Task prompt: Reproduce the data exactly and drop any pictures it holds.

Dataset extract:
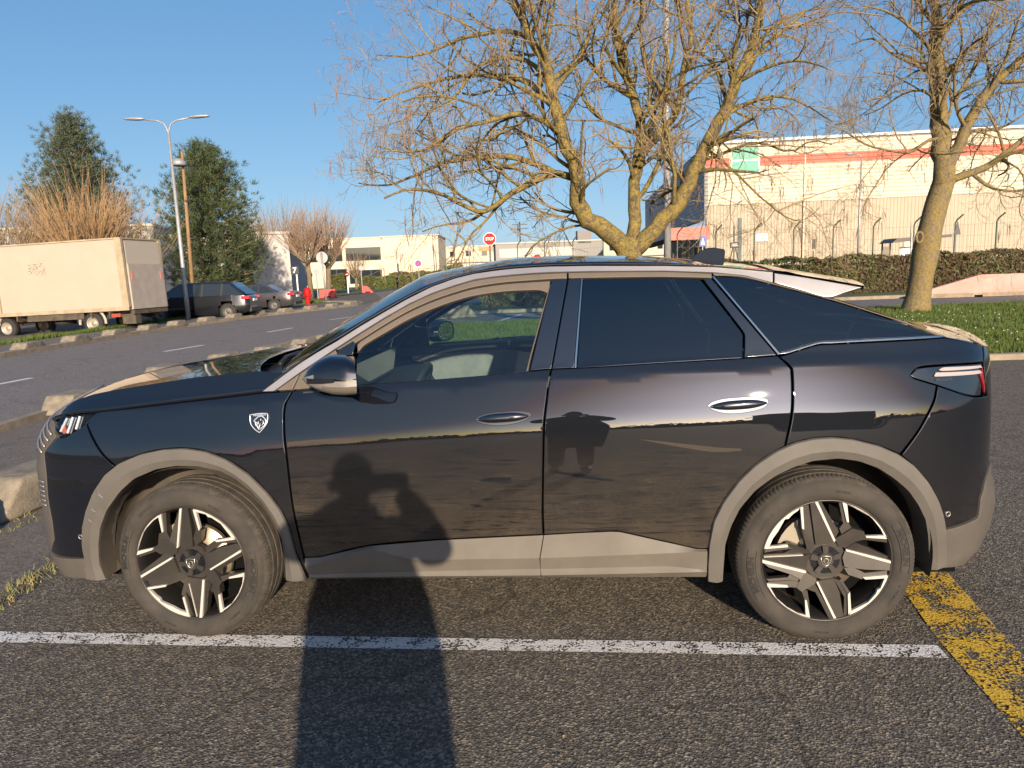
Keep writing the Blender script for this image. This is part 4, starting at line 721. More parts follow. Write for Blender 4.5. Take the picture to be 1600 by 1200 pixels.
# ends
FZ=np.array([.15,.22,.28,.36,.6,.76,.86,.93,.98,1.05,1.2]);FD=np.array([.16,.07,.035,.01,0,.0,.02,.06,.11,.2,.45])
RZ=np.array([.15,.25,.32,.42,.52,.60,.64,.72,.85,.98,1.04,1.1,1.16,1.22,1.3,1.5]);RD=np.array([.25,.12,.05,.012,0,.012,.03,.036,.036,.038,.04,.043,.047,.06,.1,.3])
def arch(x,z):
    r=np.minimum(np.hypot(x+1.365,z-.35),np.hypot(x-1.365,z-.35))
    return .002*(1-sm(.52,.63,r))
def body(s,z):
    s=np.asarray(s,float);z=np.asarray(z,float)
    x,y,nx,ny=plan(s)
    zc=np.interp(x,CX,CZ)
    zz=np.where(z<zc,z+(1.0-zc),1.0)
    ds=np.interp(zz,_z,_dl)+np.where(z>zc,np.interp(z-zc,_u,_du),0)-arch(x,z)
    w=np.abs(nx)**1.6
    de=np.where(x<0,np.interp(z,FZ,FD),np.interp(z,RZ,RD))
    d=(1-w)*ds+w*de
    return np.stack([x-nx*d,y-ny*d,z],-1)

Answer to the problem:
Keep writing the Blender script for this image. This is part 4, starting at line 721. More parts follow. Write for Blender 4.5. Take the picture to be 1600 by 1200 pixels.
# ends
FZ=np.array([.15,.22,.28,.36,.6,.76,.86,.93,.98,1.05,1.2]);FD=np.array([.16,.07,.035,.01,0,.0,.02,.06,.11,.2,.45])
RZ=np.array([.15,.25,.32,.42,.52,.60,.64,.72,.85,.98,1.04,1.1,1.16,1.22,1.3,1.5]);RD=np.array([.25,.12,.05,.012,0,.012,.03,.036,.036,.038,.04,.043,.047,.06,.1,.3])
def arch(x,z):
    r=np.minimum(np.hypot(x+1.365,z-.35),np.hypot(x-1.365,z-.35))
    return .002*(1-sm(.52,.63,r))
def body(s,z):
    s=np.asarray(s,float);z=np.asarray(z,float)
    x,y,nx,ny=plan(s)
    zc=np.interp(x,CX,CZ)
    zz=np.where(z<zc,z+(1.0-zc),1.0)
    ds=np.interp(zz,_z,_dl)+np.where(z>zc,np.interp(z-zc,_u,_du),0)-arch(x,z)
    w=np.abs(nx)**1.6
    de=np.where(x<0,np.interp(z,FZ,FD),np.interp(z,RZ,RD))
    d=(1-w)*ds+w*de
    return np.stack([x-nx*d,y-ny*d,z],-1)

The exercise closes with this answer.